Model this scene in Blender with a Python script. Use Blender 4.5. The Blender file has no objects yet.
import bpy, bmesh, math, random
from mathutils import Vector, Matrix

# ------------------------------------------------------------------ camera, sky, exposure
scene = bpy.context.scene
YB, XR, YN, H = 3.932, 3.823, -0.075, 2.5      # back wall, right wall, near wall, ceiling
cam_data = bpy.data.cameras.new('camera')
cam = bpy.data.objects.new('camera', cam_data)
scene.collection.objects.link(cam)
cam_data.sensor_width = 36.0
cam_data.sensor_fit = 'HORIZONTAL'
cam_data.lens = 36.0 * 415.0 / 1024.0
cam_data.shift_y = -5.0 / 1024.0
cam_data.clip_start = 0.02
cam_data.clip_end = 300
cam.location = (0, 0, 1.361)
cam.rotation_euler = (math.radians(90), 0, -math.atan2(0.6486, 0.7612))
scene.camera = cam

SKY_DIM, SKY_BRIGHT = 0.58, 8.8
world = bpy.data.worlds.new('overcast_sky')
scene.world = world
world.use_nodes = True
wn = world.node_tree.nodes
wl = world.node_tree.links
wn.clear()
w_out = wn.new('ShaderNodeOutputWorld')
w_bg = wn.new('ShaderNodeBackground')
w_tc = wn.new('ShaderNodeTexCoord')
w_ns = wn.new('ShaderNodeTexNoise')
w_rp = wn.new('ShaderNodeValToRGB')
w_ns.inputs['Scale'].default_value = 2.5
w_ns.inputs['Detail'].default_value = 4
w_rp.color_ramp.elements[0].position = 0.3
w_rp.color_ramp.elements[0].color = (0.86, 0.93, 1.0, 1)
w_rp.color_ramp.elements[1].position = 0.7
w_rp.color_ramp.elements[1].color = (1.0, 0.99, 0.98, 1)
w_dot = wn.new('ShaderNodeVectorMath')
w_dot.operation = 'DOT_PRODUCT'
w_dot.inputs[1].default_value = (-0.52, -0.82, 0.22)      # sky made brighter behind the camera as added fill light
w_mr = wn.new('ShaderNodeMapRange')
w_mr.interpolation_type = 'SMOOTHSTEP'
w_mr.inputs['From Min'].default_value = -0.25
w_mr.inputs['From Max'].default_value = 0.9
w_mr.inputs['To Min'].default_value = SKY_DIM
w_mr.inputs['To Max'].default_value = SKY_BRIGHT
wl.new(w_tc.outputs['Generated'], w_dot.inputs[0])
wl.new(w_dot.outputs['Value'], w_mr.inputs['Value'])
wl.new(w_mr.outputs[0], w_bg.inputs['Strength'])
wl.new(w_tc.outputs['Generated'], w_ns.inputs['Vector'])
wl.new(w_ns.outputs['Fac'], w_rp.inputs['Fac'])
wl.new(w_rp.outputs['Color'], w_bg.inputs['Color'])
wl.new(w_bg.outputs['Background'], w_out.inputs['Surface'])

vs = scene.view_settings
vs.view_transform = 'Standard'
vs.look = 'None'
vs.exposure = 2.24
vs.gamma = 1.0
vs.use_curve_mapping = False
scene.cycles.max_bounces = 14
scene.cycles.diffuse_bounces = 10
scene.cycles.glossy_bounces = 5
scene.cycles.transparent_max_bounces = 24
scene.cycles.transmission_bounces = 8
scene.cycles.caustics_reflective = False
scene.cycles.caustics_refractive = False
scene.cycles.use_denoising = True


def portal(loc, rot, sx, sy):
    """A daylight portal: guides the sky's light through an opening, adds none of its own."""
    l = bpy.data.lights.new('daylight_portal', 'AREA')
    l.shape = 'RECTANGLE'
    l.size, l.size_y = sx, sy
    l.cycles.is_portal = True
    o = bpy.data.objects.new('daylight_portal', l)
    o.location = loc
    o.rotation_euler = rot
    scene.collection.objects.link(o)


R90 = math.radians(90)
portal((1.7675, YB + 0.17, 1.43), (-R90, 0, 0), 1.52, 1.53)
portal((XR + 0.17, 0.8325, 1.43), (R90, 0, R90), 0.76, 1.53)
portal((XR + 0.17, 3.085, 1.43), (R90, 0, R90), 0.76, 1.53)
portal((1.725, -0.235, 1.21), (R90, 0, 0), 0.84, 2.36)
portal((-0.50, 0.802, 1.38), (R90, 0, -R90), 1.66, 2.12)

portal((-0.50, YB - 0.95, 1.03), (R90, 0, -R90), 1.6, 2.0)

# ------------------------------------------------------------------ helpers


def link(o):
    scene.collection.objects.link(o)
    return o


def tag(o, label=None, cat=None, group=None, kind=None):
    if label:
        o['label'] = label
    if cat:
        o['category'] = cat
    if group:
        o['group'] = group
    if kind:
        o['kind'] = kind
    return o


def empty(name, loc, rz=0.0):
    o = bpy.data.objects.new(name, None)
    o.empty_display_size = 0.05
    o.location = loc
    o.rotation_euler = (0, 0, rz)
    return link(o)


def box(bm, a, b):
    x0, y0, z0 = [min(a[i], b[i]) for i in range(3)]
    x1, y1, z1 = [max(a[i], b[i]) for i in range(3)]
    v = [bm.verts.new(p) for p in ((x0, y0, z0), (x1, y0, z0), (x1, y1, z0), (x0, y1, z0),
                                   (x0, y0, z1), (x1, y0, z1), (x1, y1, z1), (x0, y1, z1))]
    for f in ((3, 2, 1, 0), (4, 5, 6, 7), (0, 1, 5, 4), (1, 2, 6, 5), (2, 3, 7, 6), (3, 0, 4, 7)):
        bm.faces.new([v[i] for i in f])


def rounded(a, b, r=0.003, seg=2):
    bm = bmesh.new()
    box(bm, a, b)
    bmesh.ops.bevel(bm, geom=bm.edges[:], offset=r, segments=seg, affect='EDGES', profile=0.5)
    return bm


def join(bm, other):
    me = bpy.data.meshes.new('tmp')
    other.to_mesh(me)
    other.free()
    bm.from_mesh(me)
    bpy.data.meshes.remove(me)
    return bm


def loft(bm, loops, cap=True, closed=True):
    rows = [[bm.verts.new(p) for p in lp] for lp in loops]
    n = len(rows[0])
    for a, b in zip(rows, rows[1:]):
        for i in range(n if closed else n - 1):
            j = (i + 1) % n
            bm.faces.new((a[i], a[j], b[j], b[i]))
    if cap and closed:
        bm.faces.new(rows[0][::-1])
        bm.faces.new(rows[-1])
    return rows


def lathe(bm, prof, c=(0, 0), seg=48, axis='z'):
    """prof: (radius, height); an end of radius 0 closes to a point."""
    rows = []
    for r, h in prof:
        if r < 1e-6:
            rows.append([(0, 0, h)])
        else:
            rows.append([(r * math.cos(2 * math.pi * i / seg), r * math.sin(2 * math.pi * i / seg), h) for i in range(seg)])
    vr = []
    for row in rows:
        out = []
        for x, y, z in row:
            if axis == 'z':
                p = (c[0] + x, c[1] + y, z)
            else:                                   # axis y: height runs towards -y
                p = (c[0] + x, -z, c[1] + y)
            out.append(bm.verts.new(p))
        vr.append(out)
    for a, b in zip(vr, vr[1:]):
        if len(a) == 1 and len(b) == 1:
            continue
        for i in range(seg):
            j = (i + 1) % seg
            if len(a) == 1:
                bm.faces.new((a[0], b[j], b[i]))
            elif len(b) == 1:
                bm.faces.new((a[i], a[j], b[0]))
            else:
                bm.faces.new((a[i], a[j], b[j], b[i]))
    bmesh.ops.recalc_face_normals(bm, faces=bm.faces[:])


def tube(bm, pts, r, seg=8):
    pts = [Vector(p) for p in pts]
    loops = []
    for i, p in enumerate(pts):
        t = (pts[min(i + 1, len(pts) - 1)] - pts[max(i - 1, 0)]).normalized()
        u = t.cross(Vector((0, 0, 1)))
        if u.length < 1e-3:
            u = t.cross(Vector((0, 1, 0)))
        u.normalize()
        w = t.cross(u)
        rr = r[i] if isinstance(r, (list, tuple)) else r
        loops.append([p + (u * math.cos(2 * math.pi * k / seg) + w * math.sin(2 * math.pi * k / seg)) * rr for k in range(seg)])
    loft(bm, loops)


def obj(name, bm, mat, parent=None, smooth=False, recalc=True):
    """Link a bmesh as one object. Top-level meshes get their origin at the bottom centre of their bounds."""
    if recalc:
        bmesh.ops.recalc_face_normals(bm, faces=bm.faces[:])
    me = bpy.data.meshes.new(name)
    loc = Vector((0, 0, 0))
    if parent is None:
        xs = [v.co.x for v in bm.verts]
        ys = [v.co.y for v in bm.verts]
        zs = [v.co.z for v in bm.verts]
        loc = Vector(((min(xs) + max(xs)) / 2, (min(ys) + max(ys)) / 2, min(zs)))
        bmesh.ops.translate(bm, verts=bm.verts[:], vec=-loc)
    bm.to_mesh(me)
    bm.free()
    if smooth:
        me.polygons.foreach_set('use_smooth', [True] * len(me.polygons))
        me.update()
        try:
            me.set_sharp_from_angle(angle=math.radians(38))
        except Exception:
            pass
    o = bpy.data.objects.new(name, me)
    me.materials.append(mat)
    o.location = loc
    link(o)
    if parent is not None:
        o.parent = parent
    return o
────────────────
Exercise brief: Reproduce exactly, please, only the lines from the start of the data above to the line that contains "scene.camera = cam", with both ends kept.

Response below:
Model this scene in Blender with a Python script. Use Blender 4.5. The Blender file has no objects yet.
import bpy, bmesh, math, random
from mathutils import Vector, Matrix

# ------------------------------------------------------------------ camera, sky, exposure
scene = bpy.context.scene
YB, XR, YN, H = 3.932, 3.823, -0.075, 2.5      # back wall, right wall, near wall, ceiling
cam_data = bpy.data.cameras.new('camera')
cam = bpy.data.objects.new('camera', cam_data)
scene.collection.objects.link(cam)
cam_data.sensor_width = 36.0
cam_data.sensor_fit = 'HORIZONTAL'
cam_data.lens = 36.0 * 415.0 / 1024.0
cam_data.shift_y = -5.0 / 1024.0
cam_data.clip_start = 0.02
cam_data.clip_end = 300
cam.location = (0, 0, 1.361)
cam.rotation_euler = (math.radians(90), 0, -math.atan2(0.6486, 0.7612))
scene.camera = cam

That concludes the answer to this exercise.